Deutsche Bands sind noch nicht ganz angekommen

Die neuen Videos von Bob Dylan und Pharrell sind eigentlich nichts Neues. Henry Keazor ist Kunsthistoriker an der Universität Heidelberg und forscht zum Thema Musikvideos. "Bis jetzt sind diese Videos nur ein Internet-Hype, den die großen Namen aus dem Musikbuisiness nutzen", so Keazor im DW-Interview. Interaktive Videos gebe es allerdings schon länger:

Den Anfang machte Peter Gabiel 1996 mit einem interaktiven Adam-und-Eva-Spiel. Dafür war aber noch eine CD-Rom nötig. Durch mehrere Klicks konnte der User zu akustischen Highlights Adam und Eva in verschiedenen Etappen in das Paradies begleiten. In den 2000ern haben es dann mehr Künstler für sich entdeckt. Darunter Bekanntheiten wie die Popsängerin Robyn aus Schweden oder die britische Band Placebo. Die Schnitte wurden schneller, die Musik konnte verändert - also geremixed - werden und auch 3D-Effekte wurden genutzt.

Musikvideo-Forscher Henry Keazor (Foto: Oliver Dietze)
Videoforscher Henry Keazor glaubt, dass es immer mehr interaktive Videos geben wirdBild: Oliver Dietze

Bei deutschen Bands sind die interaktiven Videos bis jetzt noch nicht ganz angekommen: 2008 hat es nur die Berliner HipHop Formation "K. I. Z." geschafft, die unter Vertrag mit dem Majorlabel Universal Music stehen. Ihr interaktives Video gleicht einem Egoshooter, worin der User aus der Ich-Perspektive um sich schießt. So strotzt der Clip auch vor blutrünstiger Gewalt und nicht jugendfreien Sprüchen. "Solche Videos wie von K.I.Z. sind zu speziell", sagt Henry Keazor. "Bestimmte Bereiche können nur nach 22 Uhr benutzt werden. Das ist kontraproduktiv und löst bei den Usern nur Frust aus."
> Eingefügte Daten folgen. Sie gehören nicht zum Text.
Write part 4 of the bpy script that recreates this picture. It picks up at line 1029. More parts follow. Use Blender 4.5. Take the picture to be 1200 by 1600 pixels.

Der Musikvideokenner prophezeit, dass der Trend eher in Richtung leichte Unterhaltung wie bei Bob Dylan oder Pharrell geht. Sicher werden ab 2014 auch mehr deutsche Bands dazu kommen, denn immer mehr von ihnen arbeiten mit internationalen Plattenfirmen, die die neue Aufmerksamkeits-Schiene für die Stars nutzen.